--- Stored items from a collection ---
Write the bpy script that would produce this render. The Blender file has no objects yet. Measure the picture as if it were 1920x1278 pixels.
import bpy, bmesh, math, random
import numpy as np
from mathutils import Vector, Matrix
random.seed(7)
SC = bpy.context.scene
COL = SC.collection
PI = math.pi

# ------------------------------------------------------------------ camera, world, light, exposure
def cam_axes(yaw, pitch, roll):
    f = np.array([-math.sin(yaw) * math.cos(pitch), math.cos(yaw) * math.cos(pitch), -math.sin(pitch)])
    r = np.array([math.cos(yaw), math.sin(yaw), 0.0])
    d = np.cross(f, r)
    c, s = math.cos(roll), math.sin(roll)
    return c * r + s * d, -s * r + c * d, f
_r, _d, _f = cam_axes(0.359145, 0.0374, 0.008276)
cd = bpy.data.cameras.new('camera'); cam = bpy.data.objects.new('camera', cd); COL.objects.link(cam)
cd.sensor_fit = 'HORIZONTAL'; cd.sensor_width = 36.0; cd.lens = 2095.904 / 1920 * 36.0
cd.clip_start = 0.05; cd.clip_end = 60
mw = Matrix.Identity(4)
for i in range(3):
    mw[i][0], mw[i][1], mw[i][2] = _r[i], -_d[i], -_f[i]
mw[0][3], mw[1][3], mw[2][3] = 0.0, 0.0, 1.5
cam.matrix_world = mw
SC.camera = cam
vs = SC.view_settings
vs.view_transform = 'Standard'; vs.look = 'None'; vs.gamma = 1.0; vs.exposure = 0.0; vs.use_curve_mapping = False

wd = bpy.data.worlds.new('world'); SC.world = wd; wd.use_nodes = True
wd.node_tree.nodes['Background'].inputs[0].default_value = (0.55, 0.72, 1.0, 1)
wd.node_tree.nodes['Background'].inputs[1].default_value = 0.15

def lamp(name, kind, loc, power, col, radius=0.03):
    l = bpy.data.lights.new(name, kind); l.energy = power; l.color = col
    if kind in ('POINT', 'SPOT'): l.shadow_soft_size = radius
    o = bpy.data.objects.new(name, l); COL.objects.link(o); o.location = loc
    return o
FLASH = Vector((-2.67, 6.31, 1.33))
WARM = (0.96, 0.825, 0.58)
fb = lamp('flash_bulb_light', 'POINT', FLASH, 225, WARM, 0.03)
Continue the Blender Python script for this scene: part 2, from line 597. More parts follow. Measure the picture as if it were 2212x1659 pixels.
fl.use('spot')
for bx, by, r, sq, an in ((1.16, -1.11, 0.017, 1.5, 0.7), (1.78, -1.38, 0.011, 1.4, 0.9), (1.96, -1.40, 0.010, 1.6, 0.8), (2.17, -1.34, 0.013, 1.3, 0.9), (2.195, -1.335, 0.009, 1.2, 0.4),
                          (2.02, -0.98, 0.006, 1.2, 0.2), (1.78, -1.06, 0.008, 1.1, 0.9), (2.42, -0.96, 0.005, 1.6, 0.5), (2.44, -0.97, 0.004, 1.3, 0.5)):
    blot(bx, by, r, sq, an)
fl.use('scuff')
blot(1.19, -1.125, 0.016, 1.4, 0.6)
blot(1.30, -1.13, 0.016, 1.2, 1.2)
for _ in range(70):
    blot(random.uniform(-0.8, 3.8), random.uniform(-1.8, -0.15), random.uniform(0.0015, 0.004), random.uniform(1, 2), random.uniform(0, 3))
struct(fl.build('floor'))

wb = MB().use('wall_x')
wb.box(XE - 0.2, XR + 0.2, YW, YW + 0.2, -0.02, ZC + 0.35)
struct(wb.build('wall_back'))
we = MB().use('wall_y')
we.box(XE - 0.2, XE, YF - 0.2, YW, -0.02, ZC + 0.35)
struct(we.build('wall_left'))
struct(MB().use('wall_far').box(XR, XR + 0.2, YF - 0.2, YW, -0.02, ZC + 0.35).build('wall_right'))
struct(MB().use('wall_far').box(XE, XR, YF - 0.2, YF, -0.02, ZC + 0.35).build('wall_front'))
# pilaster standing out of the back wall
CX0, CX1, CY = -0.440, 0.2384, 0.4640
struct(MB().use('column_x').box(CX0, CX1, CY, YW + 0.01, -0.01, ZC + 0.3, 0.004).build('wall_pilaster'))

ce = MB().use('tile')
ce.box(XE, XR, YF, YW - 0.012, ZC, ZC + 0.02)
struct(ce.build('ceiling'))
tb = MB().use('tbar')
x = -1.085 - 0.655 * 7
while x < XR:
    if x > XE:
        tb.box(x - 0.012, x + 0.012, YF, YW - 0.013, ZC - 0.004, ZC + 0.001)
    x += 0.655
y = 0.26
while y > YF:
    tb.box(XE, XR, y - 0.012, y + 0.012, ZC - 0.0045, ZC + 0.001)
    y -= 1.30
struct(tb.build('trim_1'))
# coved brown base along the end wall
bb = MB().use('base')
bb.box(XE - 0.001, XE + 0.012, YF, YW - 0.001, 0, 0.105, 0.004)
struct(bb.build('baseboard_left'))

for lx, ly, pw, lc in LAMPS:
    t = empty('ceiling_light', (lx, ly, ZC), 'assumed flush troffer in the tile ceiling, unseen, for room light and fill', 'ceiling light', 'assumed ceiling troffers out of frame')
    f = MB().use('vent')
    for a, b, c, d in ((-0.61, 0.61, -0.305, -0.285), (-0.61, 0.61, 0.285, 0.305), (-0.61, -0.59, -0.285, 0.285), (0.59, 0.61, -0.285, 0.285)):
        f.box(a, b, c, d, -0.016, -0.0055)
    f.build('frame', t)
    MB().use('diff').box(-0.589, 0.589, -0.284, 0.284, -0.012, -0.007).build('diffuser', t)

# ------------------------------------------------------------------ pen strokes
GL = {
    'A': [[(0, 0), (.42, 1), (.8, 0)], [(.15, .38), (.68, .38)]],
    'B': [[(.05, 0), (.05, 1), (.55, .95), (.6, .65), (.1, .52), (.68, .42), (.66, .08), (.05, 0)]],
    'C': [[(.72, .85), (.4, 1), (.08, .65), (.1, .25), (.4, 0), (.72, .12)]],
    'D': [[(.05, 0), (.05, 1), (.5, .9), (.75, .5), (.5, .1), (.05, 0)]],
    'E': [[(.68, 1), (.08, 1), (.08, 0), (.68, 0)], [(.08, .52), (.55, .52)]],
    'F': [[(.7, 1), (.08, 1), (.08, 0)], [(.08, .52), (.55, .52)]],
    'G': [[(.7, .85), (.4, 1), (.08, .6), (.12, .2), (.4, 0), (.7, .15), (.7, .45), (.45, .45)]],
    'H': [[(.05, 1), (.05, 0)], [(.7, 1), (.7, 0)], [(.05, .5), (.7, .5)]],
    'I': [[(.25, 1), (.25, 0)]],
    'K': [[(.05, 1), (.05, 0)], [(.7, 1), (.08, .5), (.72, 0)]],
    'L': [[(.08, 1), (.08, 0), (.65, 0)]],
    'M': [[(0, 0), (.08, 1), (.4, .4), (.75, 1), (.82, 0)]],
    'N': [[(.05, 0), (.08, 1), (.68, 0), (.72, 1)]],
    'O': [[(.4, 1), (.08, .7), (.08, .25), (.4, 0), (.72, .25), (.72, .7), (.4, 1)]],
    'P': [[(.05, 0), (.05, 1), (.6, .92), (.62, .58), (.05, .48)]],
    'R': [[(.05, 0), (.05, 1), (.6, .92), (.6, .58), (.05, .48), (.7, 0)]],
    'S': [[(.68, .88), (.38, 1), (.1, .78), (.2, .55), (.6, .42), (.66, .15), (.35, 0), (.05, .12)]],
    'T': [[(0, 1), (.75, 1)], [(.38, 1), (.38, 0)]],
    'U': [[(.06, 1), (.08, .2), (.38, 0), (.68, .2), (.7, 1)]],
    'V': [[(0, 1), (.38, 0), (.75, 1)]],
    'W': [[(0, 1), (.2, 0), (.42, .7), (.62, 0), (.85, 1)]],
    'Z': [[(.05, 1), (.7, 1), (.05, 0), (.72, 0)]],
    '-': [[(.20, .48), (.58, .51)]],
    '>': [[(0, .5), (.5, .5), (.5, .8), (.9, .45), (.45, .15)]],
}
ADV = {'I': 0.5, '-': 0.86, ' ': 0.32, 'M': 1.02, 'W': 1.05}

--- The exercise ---
Your task is to reproduce exactly the lines beginning at the line containing "Continue the Blender" and ending at the line containing "struct(bb.build('baseboard_left'))", inclusive.

--- Exercise result ---
Continue the Blender Python script for this scene: part 2, from line 597. More parts follow. Measure the picture as if it were 2212x1659 pixels.
fl.use('spot')
for bx, by, r, sq, an in ((1.16, -1.11, 0.017, 1.5, 0.7), (1.78, -1.38, 0.011, 1.4, 0.9), (1.96, -1.40, 0.010, 1.6, 0.8), (2.17, -1.34, 0.013, 1.3, 0.9), (2.195, -1.335, 0.009, 1.2, 0.4),
                          (2.02, -0.98, 0.006, 1.2, 0.2), (1.78, -1.06, 0.008, 1.1, 0.9), (2.42, -0.96, 0.005, 1.6, 0.5), (2.44, -0.97, 0.004, 1.3, 0.5)):
    blot(bx, by, r, sq, an)
fl.use('scuff')
blot(1.19, -1.125, 0.016, 1.4, 0.6)
blot(1.30, -1.13, 0.016, 1.2, 1.2)
for _ in range(70):
    blot(random.uniform(-0.8, 3.8), random.uniform(-1.8, -0.15), random.uniform(0.0015, 0.004), random.uniform(1, 2), random.uniform(0, 3))
struct(fl.build('floor'))

wb = MB().use('wall_x')
wb.box(XE - 0.2, XR + 0.2, YW, YW + 0.2, -0.02, ZC + 0.35)
struct(wb.build('wall_back'))
we = MB().use('wall_y')
we.box(XE - 0.2, XE, YF - 0.2, YW, -0.02, ZC + 0.35)
struct(we.build('wall_left'))
struct(MB().use('wall_far').box(XR, XR + 0.2, YF - 0.2, YW, -0.02, ZC + 0.35).build('wall_right'))
struct(MB().use('wall_far').box(XE, XR, YF - 0.2, YF, -0.02, ZC + 0.35).build('wall_front'))
# pilaster standing out of the back wall
CX0, CX1, CY = -0.440, 0.2384, 0.4640
struct(MB().use('column_x').box(CX0, CX1, CY, YW + 0.01, -0.01, ZC + 0.3, 0.004).build('wall_pilaster'))

ce = MB().use('tile')
ce.box(XE, XR, YF, YW - 0.012, ZC, ZC + 0.02)
struct(ce.build('ceiling'))
tb = MB().use('tbar')
x = -1.085 - 0.655 * 7
while x < XR:
    if x > XE:
        tb.box(x - 0.012, x + 0.012, YF, YW - 0.013, ZC - 0.004, ZC + 0.001)
    x += 0.655
y = 0.26
while y > YF:
    tb.box(XE, XR, y - 0.012, y + 0.012, ZC - 0.0045, ZC + 0.001)
    y -= 1.30
struct(tb.build('trim_1'))
# coved brown base along the end wall
bb = MB().use('base')
bb.box(XE - 0.001, XE + 0.012, YF, YW - 0.001, 0, 0.105, 0.004)
struct(bb.build('baseboard_left'))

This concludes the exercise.